Thursday, April 8, 2010

Serena-Maneesh, Unusual Alt From Norway



In my early years in the music business, I came to realize that there were at least two ways to listen to a piece of music in the rock-pop bag. There's a way that attempts to gauge commercial success, in which case you are looking to a song and whether it has enough hookiness to catch the average listener and get them to want to hear it again. Some of that has to do with the repetition of the name of the song, in the classic formula, and it relates to Madison Avenue forms of sloganeering; a form of brainwashing, if you will.

Back in the mid-'70s I was seeking an A & R position after a bout in music publishing and a little previous A & R-production. I had an interview with the then-young Arista Records. Part of the interview process involved picking three or four songs I thought would, or should become hits. Now even though I had placed the song "Can't Smile Without You" with the label and knew Barry Manilow was going to record it, I could not stand the song. Sure, it had all the makings of a hit with the formulas that were firmly in place by then, but I just didn't like it from a musical point of view. I didn't pick that song, didn't get the job and went my not-so-merry way. But it later hit me that I was listening with my musical ears at that point and should have stifled that form of listening for the interview.
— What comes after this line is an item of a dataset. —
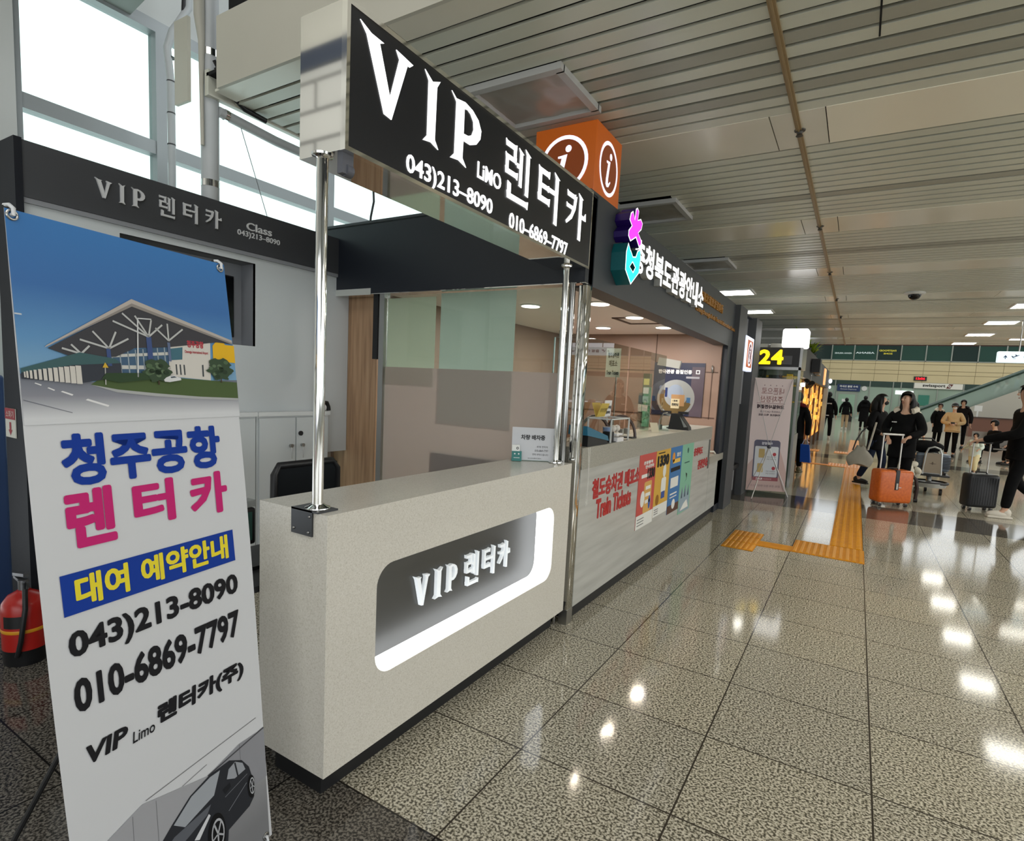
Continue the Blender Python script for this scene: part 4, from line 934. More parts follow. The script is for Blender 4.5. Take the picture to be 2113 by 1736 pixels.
mb = MB(); mb.add([(-1.548, 5.838, ZT + .14), (-1.465, 5.838, ZT + .035), (-1.50, 5.838, ZT + .03)], [(0, 1, 2)]); mb.build('screen', mat('screen_grey', (120, 124, 126), .3), e)
e = empty('desk_notice', (-1.60, 5.2, ZT), 'small cream card leaning on the ticket counter by the glass screen', 'card')
MB().obox((-1.60, 5.18, ZT + .045), (.03, .02, 0), (-.012, 0, .045), (.001, -.002, 0)).build('sheet', mat('card_cream', (206, 198, 172), .5), e)
e = empty('arched_guard', (-1.60, 5.45, ZT), 'clear arched speech guard on the ticket counter', 'guard')
MB().tube([(-1.66, 5.5, ZT), (-1.655, 5.5, ZT + .10), (-1.62, 5.5, ZT + .17), (-1.58, 5.5, ZT + .18)], .006).build('edge', STEEL, e)
MB().box(-1.655, -1.56, 5.505, 5.509, ZT, ZT + .165).build('sheet', GLASS, e)
# dark tourism poster on the booth's end wall
e = empty('wall_poster', (-2.04, 7.44, 1.24), 'dark blue poster with white headline on the brown booth wall', 'poster')
MB().box(-2.36, -1.70, 7.436, 7.443, 1.22, 1.91).build('sheet', mat('poster_navy', (24, 30, 58), .4), e)
MB().box(-1.86, -1.70, 7.434, 7.437, 1.22, 1.86).build('side_strip', mat('poster_plum', (74, 62, 72), .5), e)
text('lettering', '\ud55c\uad6d\uad00\uad11 \ud488\uc9c8\uc778\uc99d', (-2.30, -1.86, 1.765, 1.82), PAPER, (0, 7.433, 0), X, Z, 0, e, bold=.04)
outline('print', [rect(-1.81, -1.76, 1.77, 1.82), rect(-1.80, -1.77, 1.78, 1.81)], PAPER, (0, 7.433, 0), X, Z, 0, e)
outline('print', [rect(-1.93, -1.76, 1.71, 1.735)], mat('print_grey', (150, 150, 156), .5), (0, 7.433, 0), X, Z, 0, e)
mb = MB()
for k, (a, c) in enumerate(((-2.25, 1.58), (-2.16, 1.55))): mb.ell((a, 7.434, c), .022, .003, .03); mb.box(a - .015, a + .015, 7.432, 7.435, c - .14, c - .02)
mb.build('figure_print', mat('print_slate', (96, 112, 150), .5), e)
tag(MB().obox((-1.92, 6.6, 1.86), (.13, .0, -.02), (0, .02, 0), (.008, 0, .045)).build('hanging_plate', mat('plate_pale', (176, 176, 168), .4)), 'pale plate hanging above the round photo board', 'plate')
tag(MB().tube([(-1.60, 7.15, .77), (-1.58, 7.2, .80), (-1.54, 7.3, .805), (-1.50, 7.4, .80), (-1.49, 7.45, .77)], .012).build('white_handset', mat('handset_white', (214, 208, 196), .4)), 'white handset on the lower side shelf beyond the ticket counter', 'handset')
# ================================================================ TALL BANNER IN FRONT
BTL = V3((-1.5576, .4779, 1.832)); bx = V3((-.19203, .98139, 0)); bdn = V3((.10928, .0139, -.99391))
bdn = (bdn - bx * bdn.dot(bx)).normalized(); bup = -bdn; bn = bx.cross(bup).normalized()
e = empty('banner_stand', (-1.5, .75, 0), 'tall rental banner with an airport photo and phone numbers, at the left', 'banner')
def bp(a, b, k=0): return BTL + bx * a + bdn * b + bn * (.0004 * k)
mb = MB(); nx, ny = 10, 26; vs = []; fs = []
def bedge(b):       # the cloth flares a little towards its middle
    return -.012 * math.sin(math.pi * b / 1.8), .552 + .012 * math.sin(math.pi * min(b, 1.5) / 1.5)
BW = MB()
for j in range(ny + 1):
    b = 1.80 * j / ny; l, r = bedge(b)
    for i in range(nx + 1): vs.append(bp(l + (r - l) * i / nx, b) - bn * .001)
for j in range(ny):
    for i in range(nx): fs.append((j * (nx + 1) + i, (j + 1) * (nx + 1) + i, (j + 1) * (nx + 1) + i + 1, j * (nx + 1) + i + 1))
MB().add(vs, fs, 0, True).build('cloth', mat('banner_cloth', (206, 208, 211), .42), e)
sheet = Sheet(BTL, bx, bup)
def pr(polys, rgb, k=1): sheet.shape([[(a, -b) for a, b in pl] for pl in polys], tuple(rgb), k)
def grad_print(name, stops, b0, b1, poly, k=1):
    """printed colour ramp down the cloth from b0 to b1"""
    if name not in MATS:
        m = mat(name, stops[0][1], .42); nt = m.node_tree; bs = nt.nodes['Principled BSDF']
        tc = nt.nodes.new('ShaderNodeTexCoord'); sp = nt.nodes.new('ShaderNodeSeparateXYZ'); mr = nt.nodes.new('ShaderNodeMapRange'); rp = nt.nodes.new('ShaderNodeValToRGB')
        z0 = bp(0.25, b0).z; z1 = bp(0.25, b1).z
        mr.inputs['From Min'].default_value = z0; mr.inputs['From Max'].default_value = z1
        el = rp.color_ramp.elements; el[0].position = 0; el[0].color = lin(stops[0][1]) + (1,); el[1].position = 1; el[1].color = lin(stops[-1][1]) + (1,)
        for p, c in stops[1:-1]: q = el.new(p); q.color = lin(c) + (1,)
        nt.links.new(tc.outputs['Object'], sp.inputs[0]); nt.links.new(sp.outputs['Z'], mr.inputs[0]); nt.links.new(mr.outputs[0], rp.inputs[0]); nt.links.new(rp.outputs[0], bs.inputs['Base Color'])
    sheet.shape([[(a, -b) for a, b in poly]], MATS[name], k)
# sky, road and verge
grad_print('print_sky', [(0, (50, 116, 180)), (.45, (44, 104, 168)), (.8, (84, 140, 188)), (1, (112, 158, 192))], .0, .33, [(0, .0), (.552, .0), (.5635, .36), (-.0045, .36)], 1)
grad_print('print_road', [(0, (92, 100, 114)), (.45, (128, 130, 140)), (.88, (206, 208, 211)), (1, (206, 208, 211))], .34, .455, [(-.0045, .345), (.12, .36), (.5635, .345), (.5635, .455), (-.0075, .455)], 2)
for pl in ([(.044, .375), (.057, .381), (.059, .379), (.047, .3735)], [(.07, .383), (.093, .392), (.096, .389), (.074, .381)], [(.121, .402), (.171, .419), (.174, .415), (.126, .399)], [(.02, .365), (.032, .370), (.034, .368), (.022, .3635)]): pr([pl], (226, 226, 226), 3)
pr([[(-.004, .40), (.09, .43), (.09, .4315), (-.004, .402)]], (110, 112, 122), 3)
pr([[(.136, .366), (.16, .35), (.265, .34), (.562, .352), (.562, .40), (.43, .395), (.30, .386), (.20, .377)]], (78, 96, 58), 4)
pr([[(.136, .366), (.20, .377), (.30, .386), (.43, .395), (.562, .40), (.562, .406), (.43, .402), (.30, .394), (.197, .384)]], (170, 172, 172), 4)
# terminal building
pr([[(.18, .285), (.345, .26), (.345, .345), (.18, .345)]], (70, 96, 122), 4)
for k in range(8): pr([[(.19 + .02 * k, .285 - .003 * k), (.193 + .02 * k, .2845 - .003 * k), (.193 + .02 * k, .34), (.19 + .02 * k, .34)]], (150, 164, 172), 5)
pr([[(.18, .318), (.345, .312), (.345, .322), (.18, .327)]], (196, 196, 190), 5); pr([[(.19, .292), (.345, .275), (.345, .283), (.19, .299)]], (196, 196, 190), 5)
pr([[(.344, .25), (.479, .222), (.469, .348), (.34, .34)]], (208, 204, 196), 5); pr([[(.347, .266), (.386, .259), (.382, .293), (.344, .297)]], (70, 110, 124), 6)
for k in range(3): pr([[(.36 + .012 * k, .307), (.364 + .012 * k, .307), (.364 + .012 * k, .335), (.36 + .012 * k, .335)]], (64, 70, 74), 6)
pr([[(.443, .305), (.448, .304), (.447, .338), (.442, .338)]], (64, 70, 74), 6)
pr([[(.485, .247), (.497, .235), (.525, .235), (.53, .241), (.562, .241), (.562, .293), (.483, .292)]], (226, 178, 40), 5)
RT = text('print', '\uccad\uc8fc\uacf5\ud56d', (.400, .454, -.258, -.238), mat('bprint_red', (170, 32, 52), .42), BTL + bn * .0028, bx, bup, 0, None, bold=.04)
RT2 = text('print', 'Cheongju International Airport', (.391, .467, -.276, -.266), mat('bprint_red', (170, 32, 52)), BTL + bn * .0028, bx, bup, 0, None, bold=.02)
# roof and its struts
pr([[(.052, .287), (.252, .166), (.552, .237), (.50, .236), (.345, .262), (.25, .272), (.20, .297), (.10, .303)]], (66, 66, 70), 7)
pr([[(.046, .286), (.05, .281), (.253, .149), (.555, .226), (.555, .238), (.252, .167)]], (182, 174, 166), 8)
pr([[(.05, .284), (.2525, .160), (.555, .233), (.555, .238), (.252, .168)]], (142, 136, 130), 9)
def strut(p, q, w=.0022, rgb=(186, 188, 186), k=10):
    d = V3((q[0] - p[0], q[1] - p[1], 0)).normalized(); nx_, ny_ = -d.y * w, d.x * w
    pr([[(p[0] + nx_, p[1] + ny_), (q[0] + nx_, q[1] + ny_), (q[0] - nx_, q[1] - ny_), (p[0] - nx_, p[1] - ny_)]], rgb, k)
for hub, tops in (((.289, .24), ((.225, .188), (.257, .19), (.30, .196), (.33, .205), (.20, .21))), ((.185, .278), ((.12, .262), (.15, .24), (.205, .236), (.235, .25))), ((.345, .245), ((.31, .215), (.345, .2), (.39, .21))), ((.12, .295), ((.08, .285), (.10, .275), (.14, .275)))):
    for t in tops: strut(hub, t)
pr([[(.282, .24), (.296, .24), (.296, .315), (.282, .315)]], (66, 84, 130), 10); pr([[(.178, .278), (.188, .278), (.188, .32), (.178, .32)]], (66, 84, 130), 10); pr([[(.340, .25), (.348, .25), (.348, .30), (.340, .30)]], (96, 110, 140), 10)
# walkway canopy with pillars
pr([[(-.004, .334), (.117, .292), (.197, .302), (.21, .312), (.10, .322), (-.004, .343)]], (66, 96, 98), 11)
pr([[(-.004, .343), (.10, .322), (.21, .312), (.21, .345), (.12, .362), (-.004, .356)]], (58, 62, 70), 10)
for k in range(12):
    t = k / 11.0; a = .002 + .108 * t ** 1.3; w = .0015 + .0045 * t
    pr([[(a - w, .341 - .018 * t), (a + w, .341 - .018 * t), (a + w, .353 + .012 * t), (a - w, .353 + .012 * t)]], (206, 202, 194), 12)
# lamp, sign, trees, hedge, car
strut((.250, .345), (.263, .196), .0018, (206, 208, 208), 13); strut((.263, .196), (.30, .194), .0014, (206, 208, 208), 13); strut((-.005, .219), (.008, .2195), .0016, (200, 206, 210), 13)
strut((.168, .366), (.171, .315), .0012, (180, 180, 176), 13); pr([[(.164, .325), (.178, .325), (.171, .312)]], (206, 170, 60), 14)
pr([[(.16, .352), (.17, .338), (.21, .336), (.27, .334), (.29, .35), (.20, .36)]], (52, 72, 48), 13)
random.seed(3)
def tree(cx, cy, rx, ry):
    pr([[(cx + rx * (1 + .16 * math.sin(7 * t) + .1 * math.sin(13 * t + 1)) * math.cos(t), cy + ry * (1 + .14 * math.sin(6 * t + 2)) * math.sin(t)) for t in [2 * math.pi * i / 40 for i in range(40)]]], (60, 78, 58), 14)
    for i in range(14):
        t = random.random() * 6.28; r = random.random() * .8; c = (cx + rx * r * math.cos(t), cy + ry * r * math.sin(t)); s_ = .006 + .004 * random.random()
        pr([circ(c[0], c[1], s_, 8, s_ * .7)], random.choice([(82, 104, 76), (46, 62, 46), (96, 116, 88)]), 15)
    strut((cx, cy + ry * .7), (cx, cy + ry * 1.25), .002, (70, 58, 46), 13)
tree(.305, .326, .037, .030); tree(.503, .314, .042, .032)
pr([[(.319, .350), (.326, .344), (.337, .3395), (.352, .338), (.36, .342), (.369, .344), (.37, .350), (.335, .356), (.321, .355)]], (214, 216, 216), 16); pr([[(.338, .342), (.350, .340), (.357, .343), (.34, .345)]], (70, 80, 90), 17)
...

I still listen with the non-commercial evaluatory ears when I listen to rock (or other forms of music) and I think I am right in that I tend to gravitate towards the music that gets the indie-alt-progressive-punk categorization in the rock bins, with a little metal thrown in. It is music that purposely disdains the obvious hook, the name-of-tune brainwashing structure, and instead goes for the long form, the long haul, the lack of the sing-song repetitive chorus, the song that doesn't try to sell itself. The commercial formula mostly leads to really bad music and it's part of the problem we see out there with the majors. All they can do is produce records that are designed for huge success. And that makes for a horrible musical result at least half the time. It also leads to boom-or-bust sales figures.

A long intro there but I lead up to my real subject: the second CD by Norwegian rockers Serena-Maneesh, S-M2: Abyss in B Minor (4AD). This is a group that writes songs with a rock-pop veneer, but they are anti-hook songs. A song like "Blow Yr Brains in the Morning Rain" obviously has no aspirations to enter the mainstream, and I think that's probably a wise thing. How many "real" rock acts get in the top forty today? Not very many. Why alienate the audience who will like your music to take a lottery shot in the popularity poll of the great "unwashed masses." That fickle group could well send you packing after one hit, if you are that lucky, and then your career is pretty much shot.

What S-M2 does is avoid all of that. Central to their music is dense wall of sound, the psychedelic sinfonia, with guitars and such blocking out big chunks of musicality. Then there's a very appealing, gentle sort of female vocalist who sings some impressionistically indistinct sorts of songs. The songs take a number of listens to digest, and the obverse side is that this CD can withstand many listens without the fatigue of pop-simplicity brain-stultification you get with that other kind of music.

There's a slight edge of metal here and there, but mostly the band heads you down a cosmic wind-tunnel of lush, spacey sound and doesn't let up until it's time to do so.

Chances are slim that we're talking about a top-40 hit with this group. That's all the more reason to like them. And all the more reason why I would never had fitted in doing A&R for the majors in their heyday. All the better for them and all the better for Serena-Maneesh, who get my attention and appreciation, if they should find that a worthy thing....

Friday: I was thinking perhaps I slightly overstated my case yesterday and want to clarify. I would certainly not be one to disdain out-of-hand the use of a returning chorus in song form. That has been with us since long before the commercial music industry existed and there are many wonderful songs that make good use of the device. My point is only that AS A FORMULA, the hook-chorus does not necessarily lead to good music. When the industry evaluates songs solely on this criteria, some bad music can result. Good song form does not require the chorus-hook, and sometimes liberation from this device can lead to fresh sounding music.